More numbers...

  1. In Text: If a number opens a sentence in the body text of your document, it should be expressed in words, not digits. In the body text, numbers up to ten are generally written as words and larger numbers written using digits. However, if a text (sentence or paragraph) has some small numbers and some larger ones, all numbers should be written with digits. Examples:

  2.   “There were ten questions on the questionnaire.”

  3.   “One group had 9 participants, the other 21 participants.”

  4. Fractions should be written using the slash “/” symbol.

  5. Decimal numbers should use a full stop “.” as decimal marker. (Note that the Bureau International des Poids et Mesures (BIPM) proposes either a comma (“,”) or a point (“.”) be used for this purpose. Scientific English language journals generally use the decimal point.) Decimal numbers between +1 and –1 should be preceded by a zero. Thus, “0.35”, not “.35”.

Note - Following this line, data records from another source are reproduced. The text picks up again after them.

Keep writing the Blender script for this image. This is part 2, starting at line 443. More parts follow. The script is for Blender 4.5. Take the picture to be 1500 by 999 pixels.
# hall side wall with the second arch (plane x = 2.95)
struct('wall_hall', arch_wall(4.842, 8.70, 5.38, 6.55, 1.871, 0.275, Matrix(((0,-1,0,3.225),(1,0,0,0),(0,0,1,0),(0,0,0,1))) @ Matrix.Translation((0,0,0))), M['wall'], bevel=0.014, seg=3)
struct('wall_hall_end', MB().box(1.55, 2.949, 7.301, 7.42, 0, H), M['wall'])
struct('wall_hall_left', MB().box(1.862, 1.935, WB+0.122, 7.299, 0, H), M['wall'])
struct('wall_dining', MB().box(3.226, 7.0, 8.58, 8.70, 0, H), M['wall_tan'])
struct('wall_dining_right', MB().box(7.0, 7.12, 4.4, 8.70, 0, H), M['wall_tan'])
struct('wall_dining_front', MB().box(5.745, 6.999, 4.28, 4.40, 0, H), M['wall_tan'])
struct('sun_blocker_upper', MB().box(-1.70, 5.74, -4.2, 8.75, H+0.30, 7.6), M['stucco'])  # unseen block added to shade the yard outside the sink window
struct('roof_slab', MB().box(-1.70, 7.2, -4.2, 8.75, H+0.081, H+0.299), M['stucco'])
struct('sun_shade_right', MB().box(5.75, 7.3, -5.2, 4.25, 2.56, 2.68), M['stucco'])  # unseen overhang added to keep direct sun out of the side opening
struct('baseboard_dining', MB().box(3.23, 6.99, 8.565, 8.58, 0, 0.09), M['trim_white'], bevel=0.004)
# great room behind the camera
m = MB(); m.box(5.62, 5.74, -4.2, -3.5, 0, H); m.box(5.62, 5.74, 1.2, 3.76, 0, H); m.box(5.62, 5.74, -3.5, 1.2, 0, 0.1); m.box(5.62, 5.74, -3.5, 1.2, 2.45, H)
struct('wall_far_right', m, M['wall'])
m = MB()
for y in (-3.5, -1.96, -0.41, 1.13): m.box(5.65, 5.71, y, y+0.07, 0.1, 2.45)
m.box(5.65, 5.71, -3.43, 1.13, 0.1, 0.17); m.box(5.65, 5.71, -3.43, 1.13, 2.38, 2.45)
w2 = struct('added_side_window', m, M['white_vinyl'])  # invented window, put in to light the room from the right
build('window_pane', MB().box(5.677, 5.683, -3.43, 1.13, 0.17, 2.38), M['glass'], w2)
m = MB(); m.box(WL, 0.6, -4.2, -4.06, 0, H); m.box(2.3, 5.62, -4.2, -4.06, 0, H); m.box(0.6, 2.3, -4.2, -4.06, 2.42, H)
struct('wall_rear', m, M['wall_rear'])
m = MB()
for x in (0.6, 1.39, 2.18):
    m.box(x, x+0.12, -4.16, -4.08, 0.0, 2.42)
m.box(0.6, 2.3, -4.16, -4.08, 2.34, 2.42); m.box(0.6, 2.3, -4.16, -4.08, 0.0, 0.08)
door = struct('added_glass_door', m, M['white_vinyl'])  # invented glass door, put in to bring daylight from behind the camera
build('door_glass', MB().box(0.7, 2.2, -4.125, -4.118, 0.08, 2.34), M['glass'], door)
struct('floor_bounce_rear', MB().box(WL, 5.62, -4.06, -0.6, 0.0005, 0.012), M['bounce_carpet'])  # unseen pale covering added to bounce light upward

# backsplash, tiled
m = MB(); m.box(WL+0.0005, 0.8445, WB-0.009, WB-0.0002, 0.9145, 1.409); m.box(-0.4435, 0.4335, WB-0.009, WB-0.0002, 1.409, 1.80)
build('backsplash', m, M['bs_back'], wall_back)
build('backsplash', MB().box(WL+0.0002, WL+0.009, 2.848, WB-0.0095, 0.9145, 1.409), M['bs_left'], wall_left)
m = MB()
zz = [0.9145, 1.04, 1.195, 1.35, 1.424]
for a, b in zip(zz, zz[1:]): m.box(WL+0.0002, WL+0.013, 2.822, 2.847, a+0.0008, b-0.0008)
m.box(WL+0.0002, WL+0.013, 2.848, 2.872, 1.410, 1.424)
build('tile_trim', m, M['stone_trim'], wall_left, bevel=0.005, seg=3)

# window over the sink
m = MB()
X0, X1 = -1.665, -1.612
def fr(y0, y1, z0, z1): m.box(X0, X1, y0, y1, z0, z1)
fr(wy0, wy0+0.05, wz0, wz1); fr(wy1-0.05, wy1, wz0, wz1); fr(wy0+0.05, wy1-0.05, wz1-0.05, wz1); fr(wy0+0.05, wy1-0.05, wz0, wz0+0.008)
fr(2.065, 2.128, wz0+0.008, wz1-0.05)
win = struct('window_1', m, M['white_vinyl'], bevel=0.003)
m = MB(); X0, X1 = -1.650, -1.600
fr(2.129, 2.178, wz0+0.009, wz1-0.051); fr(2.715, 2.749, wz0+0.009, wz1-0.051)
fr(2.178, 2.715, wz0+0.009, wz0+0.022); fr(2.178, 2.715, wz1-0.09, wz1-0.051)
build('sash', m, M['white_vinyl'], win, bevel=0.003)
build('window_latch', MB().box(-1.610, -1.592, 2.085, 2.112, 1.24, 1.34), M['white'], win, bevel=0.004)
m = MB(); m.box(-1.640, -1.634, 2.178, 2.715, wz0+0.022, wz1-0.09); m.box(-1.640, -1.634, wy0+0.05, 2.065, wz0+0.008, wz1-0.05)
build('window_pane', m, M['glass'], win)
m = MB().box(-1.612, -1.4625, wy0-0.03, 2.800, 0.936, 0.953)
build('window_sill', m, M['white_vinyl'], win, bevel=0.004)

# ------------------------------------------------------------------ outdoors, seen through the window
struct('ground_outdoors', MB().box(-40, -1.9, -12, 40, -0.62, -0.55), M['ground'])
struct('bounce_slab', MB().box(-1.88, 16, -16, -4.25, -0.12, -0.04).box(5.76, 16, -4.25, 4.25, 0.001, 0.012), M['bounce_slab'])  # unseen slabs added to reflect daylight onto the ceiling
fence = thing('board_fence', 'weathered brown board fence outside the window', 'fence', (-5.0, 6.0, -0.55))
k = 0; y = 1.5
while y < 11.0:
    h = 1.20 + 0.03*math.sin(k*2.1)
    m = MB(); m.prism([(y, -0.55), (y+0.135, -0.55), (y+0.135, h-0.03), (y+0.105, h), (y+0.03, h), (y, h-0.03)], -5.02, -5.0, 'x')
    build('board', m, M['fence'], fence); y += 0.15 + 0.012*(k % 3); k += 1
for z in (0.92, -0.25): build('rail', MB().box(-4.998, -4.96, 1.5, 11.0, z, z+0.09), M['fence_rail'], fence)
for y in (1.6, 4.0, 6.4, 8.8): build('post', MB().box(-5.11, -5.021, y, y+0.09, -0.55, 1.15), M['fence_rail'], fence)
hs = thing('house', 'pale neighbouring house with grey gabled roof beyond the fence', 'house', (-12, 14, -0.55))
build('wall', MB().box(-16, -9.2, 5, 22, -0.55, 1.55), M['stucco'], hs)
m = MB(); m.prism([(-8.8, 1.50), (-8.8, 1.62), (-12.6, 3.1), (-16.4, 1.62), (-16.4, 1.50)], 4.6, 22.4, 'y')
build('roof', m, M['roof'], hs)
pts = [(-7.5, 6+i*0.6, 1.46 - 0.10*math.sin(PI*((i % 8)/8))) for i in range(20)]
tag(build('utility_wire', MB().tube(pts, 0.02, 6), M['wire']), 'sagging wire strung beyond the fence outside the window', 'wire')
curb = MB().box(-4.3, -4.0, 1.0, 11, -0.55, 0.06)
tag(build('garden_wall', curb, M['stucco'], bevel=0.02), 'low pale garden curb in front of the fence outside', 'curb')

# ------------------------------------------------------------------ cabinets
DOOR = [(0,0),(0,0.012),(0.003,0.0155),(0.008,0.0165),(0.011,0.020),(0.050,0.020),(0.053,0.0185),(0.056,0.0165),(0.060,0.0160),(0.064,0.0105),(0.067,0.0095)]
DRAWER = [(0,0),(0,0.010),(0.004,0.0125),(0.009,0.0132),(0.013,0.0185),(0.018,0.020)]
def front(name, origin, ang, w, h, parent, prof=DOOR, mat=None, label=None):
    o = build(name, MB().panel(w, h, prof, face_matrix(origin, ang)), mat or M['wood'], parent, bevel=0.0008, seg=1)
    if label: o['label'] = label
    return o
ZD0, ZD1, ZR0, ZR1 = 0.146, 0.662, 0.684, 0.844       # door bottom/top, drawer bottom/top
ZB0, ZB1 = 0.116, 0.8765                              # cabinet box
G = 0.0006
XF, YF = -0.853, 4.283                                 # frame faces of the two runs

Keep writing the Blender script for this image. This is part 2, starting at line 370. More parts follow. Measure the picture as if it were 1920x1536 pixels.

  6. Large numbers (>999) generally separate groups of three digits by a space to avoid confusion concerning the decimal point or decimal comma. Thus, “10 987”  rather than “10,987” but “10,987” would be more common in a non-scientific text in English. If possible, a non-breaking space (available in most word processors) should be used when writing numbers, to prevent such a number being split over two lines. Four digit numbers in the range 1000 to 9999 are often written without a space but in tabulations where there are some numbers with more than four digits, spaces should be used to preserve alignment of columns.

  7. Groups of numbers that succeed each other in the text should be separated with a comma:

  8.   “In 2005, 21 people were examined.”